Re: Character for e, 2.71828...

From: Kenneth Whistler (kenw@sybase.com)
Date: Mon Apr 08 2002 - 14:32:58 EDT


Elliotte Rusty Harold asked:

> > Does anybody happen to know the appropriate
> > Unicode character for the
> > base of the natural logarithms, e?

Various people answered:

U+0065.

Stefan responded:

> Actually, this should be an italic 'e'.

Here is a complete answer.

As John Jenkins pointed out:

> Except in rare cases for backwards
> compatibility with other
> standards, Unicode does not include special
> characters for mathematical or
> physical constants.

This is just as true for 'e', the base for natural
logarithms, as it is for 'c', the speed of light.
Note that in both cases, I have just used ASCII characters
in email for these constants, and if this mail gets converted
to Unicode on your Windows systems, those will be U+0065
and U+0063, respectively.

However, in mathematical and technical typesetting, such
constants are typically displayed italic, as Stefan pointed out.
Ordinarily, one could just apply the same styles as one would
use for <ital>markup</ital> in text and get acceptable results.

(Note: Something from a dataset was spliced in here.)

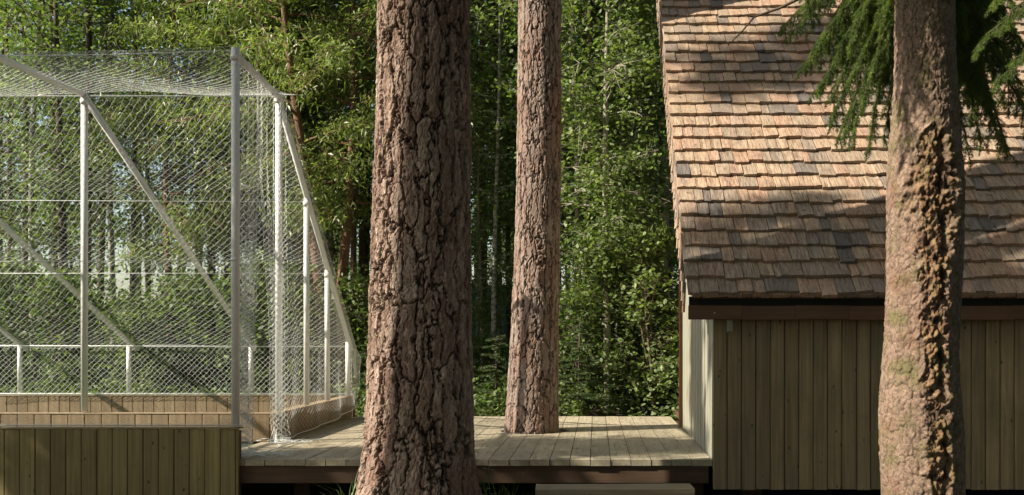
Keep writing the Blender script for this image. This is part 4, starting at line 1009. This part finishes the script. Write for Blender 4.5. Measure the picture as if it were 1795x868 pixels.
# distant green mesh fence
def mesh_fence():
    FY = 18.0; X0, X1, Z0, Z1 = XX(826, FY), XX(905, FY), ZZ(612, FY), ZZ(500, FY); xc = (X0 + X1) / 2
    t = empty('mesh_fence', (xc, FY, .3), 'teal green mesh fence glimpsed far behind between the two pines', 'fence')
    b = MB(); n = 26; wl = (X1 - X0) / n
    for i in range(n): b.box((X0 - xc + wl * i, -.004, Z0 - .3), (X0 - xc + wl * (i + .97), .004, Z1 - .3), .001)
    for i in range(12): z = Z0 - .3 + (Z1 - Z0) * i / 11; b.box((X0 - xc, .006, z - .01), (X1 - xc, .012, z + .01), .001)
    b.build('mesh_panel', M['mesh_fence'], t)
    for i in range(2):
        b = MB(); xx = (X0 - xc) * (1 - 2 * i); b.tube([(xx, .05, -.5), (xx, .05, Z1 - .25)], .03, 6); b.build('fence_post', M['tbark'], t)
mesh_fence()

# grass tufts and the nettle
def tuft(x, y, z, n, h, seed, label, spread=.07):
    rg = np.random.default_rng(seed); V = []; Fc = []
    for k in range(n):
        a = rg.uniform(0, 6.28); p = np.array([rg.normal(0, spread), rg.normal(0, spread * .6), 0]); L = h * rg.uniform(.5, 1.2); lean_ = rg.uniform(.2, .9); w_ = .0035 * rg.uniform(.7, 1.5)
        d = np.array([math.cos(a), math.sin(a), 0]); s_ = np.array([-d[1], d[0], 0]); i0 = len(V)
        for j in range(5):
            t = j / 4; c = p + d * lean_ * L * t ** 2 + np.array([0, 0, L * (t - .35 * lean_ * t ** 3)]); ww = w_ * (1 - t ** 1.5) + .0003
            V += [c - s_ * ww, c + s_ * ww]
        for j in range(4): Fc.append((i0 + 2 * j, i0 + 2 * j + 1, i0 + 2 * j + 3, i0 + 2 * j + 2))
    o = link('grass_tuft', mesh_np('grass_tuft', np.array(V), np.array(Fc)), M['grass'], None, (x, y, z)); tag(o, label, 'grass')
tuft(XX(607, 6.1), 6.1, 0, 36, .40, 1, 'bright grass tuft at the left foot of the old pine', .06)
tuft(XX(665, 5.75), 5.75, 0, 60, .36, 2, 'low grass tuft in front of the old pine at its foot', .08)
tuft(XX(880, 6.3), 6.3, 0, 45, .36, 3, 'loose grass tuft right of the old pine under the nettle', .07)
tuft(XX(930, 6.5), 6.5, 0, 30, .24, 4, 'thin grass tuft beside the left end of the plank step', .05)
def nettle(px, Y, H, label, seed):
    x, y = T(px, Y); t = empty('weed_plant', (x, y, 0), label, 'plant'); rg = random.Random(seed); b = MB(); b.tube([(0, 0, 0), (.01, 0, H * .5), (.0, 0, H)], [.003, .0025, .0015], 5); b.build('stem', M['grass'], t, True)
    pos = []; ang = 0
    for lv in range(7):
        z = H * (.4 + .6 * lv / 6); ang += 1.57
        for s_ in (0, math.pi):
            L = .05 * (1.2 - .5 * lv / 6); d = Vector((math.cos(ang + s_), math.sin(ang + s_), rg.uniform(-.3, .4))); q = Vector((0, 0, z)); sd = Vector((-d.y, d.x, 0)) * .35
            b = MB(); p = [q, q + d * L * .3 + sd * L * .8, q + d * L * .7 + sd * L * .6 + Vector((0, 0, -.004)), q + d * L, q + d * L * .7 - sd * L * .6 + Vector((0, 0, -.004)), q + d * L * .3 - sd * L * .8]
            b.add(p, [(0, 1, 2, 3), (0, 3, 4, 5)]); b.build('leaf', M['grass'], t)
nettle(856, 6.45, .40, 'single nettle with paired leaves growing right of the old pine before the deck beam', 3)
nettle(838, 6.3, .2, 'short weed close against the right foot of the old pine', 5)

def litter(name, n, xr, yr, z, seed, ln, label, zf=None):
    ng = np.random.default_rng(seed); x = ng.uniform(*xr, n); y = yr[0] + (yr[1] - yr[0]) * ng.random(n); a = ng.uniform(0, 6.28, n); l = ln * ng.uniform(.4, 1.2, n); w_ = l * ng.choice([.06, .08, .5], n, p=[.6, .25, .15])
    l = np.where(w_ > l * .3, l * .5, l); w_ = np.minimum(w_, l * .55)
    zz = np.full(n, z) + .003 if zf is None else zf(y)
    d = np.stack([np.cos(a), np.sin(a), np.zeros(n)], 1); sd = np.stack([-np.sin(a), np.cos(a), np.zeros(n)], 1); p = np.stack([x, y, zz], 1); up = np.array([0, 0, .004])
    V = np.stack([p - d * l[:, None] / 2, p + sd * w_[:, None] / 2 + up, p + d * l[:, None] / 2, p - sd * w_[:, None] / 2 + up * .5], 1).reshape(-1, 3)
    tag(link(name, mesh_np(name, V, np.arange(n * 4).reshape(-1, 4)), M['litter']), label, 'litter', kind='stuff')
M['litter'] = plain('dry_brown_litter', (.16, .10, .05), .9, 40, .5)
litter('pine_litter', 1500, (-2.55, .8), (7.1, 11.0), DZ, 1, .045, 'dry brown pine needles and leaf bits scattered over the deck boards')
litter('ground_litter', 2500, (-4, 3.5), (5.0, 7.0), .004, 2, .07, 'dry needles and bits of leaf lying on the soil in front of the deck')

litter('roof_litter', 900, (RX0 + .05, 4.8), (7.0, 10.3), 0, 5, .05, 'dry needles caught on the shingles of the roof', zf=lambda y: roof_z(y) + .028)
for p, r_ in (((SX, 8.37, 3.2), .036), ((SX, Y2, slope_z(Y2) - .02), .032), ((SX, Y3, slope_z(Y3) - .02), .032), ((-4.29, 8.37, 3.19), .034), ((FP, 7.09, 3.2), .034)):
    cpart('joint_collar', [Vector(p) - Vector((0, 0, .02)), Vector(p) + Vector((0, 0, .02))], r_)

But in some specialized mathematical formula processing
applications, and basically only in such applications, Unicode
has also supplied the mathematical alphanumeric characters,
so that specialty mathematical applications don't need to
carry around all this stylistic information on a character-by-
character basis in formulae. For *those* applications only,
one could use:

U+1D450 MATHEMATICAL ITALIC SMALL C
U+1D452 MATHEMATICAL ITALIC SMALL E

Finally, in Unicode 3.2, because of another specialty application --
the use of double-struck italic forms for a few common mathematical
constants and the derivative, in patent applications and the like,
a few more letterlike characters have been added. Among them is:

U+2147 DOUBLE-STRUCK ITALIC SMALL E

*That* one you will find being used to express the base of the
natural logarithm in such documents. The constraints on its
use should be considered similar to those for use of the mathematical
italic series on Plane 1.

However, as Mark intimates in his Unicode myths list, the Unicode
Standard is not about standardizing *constants* of nature -- that
is the physicists' and other scientists' business. The Unicode
Standard is about standardizing *characters*, and there is no need
to have a separate character for every constant. In fact, there
is every reason *not* to have separate characters for them. I
don't want a "G" for the gravitational constant not to match
on a text search with the "G" in "Gravity" or "Google".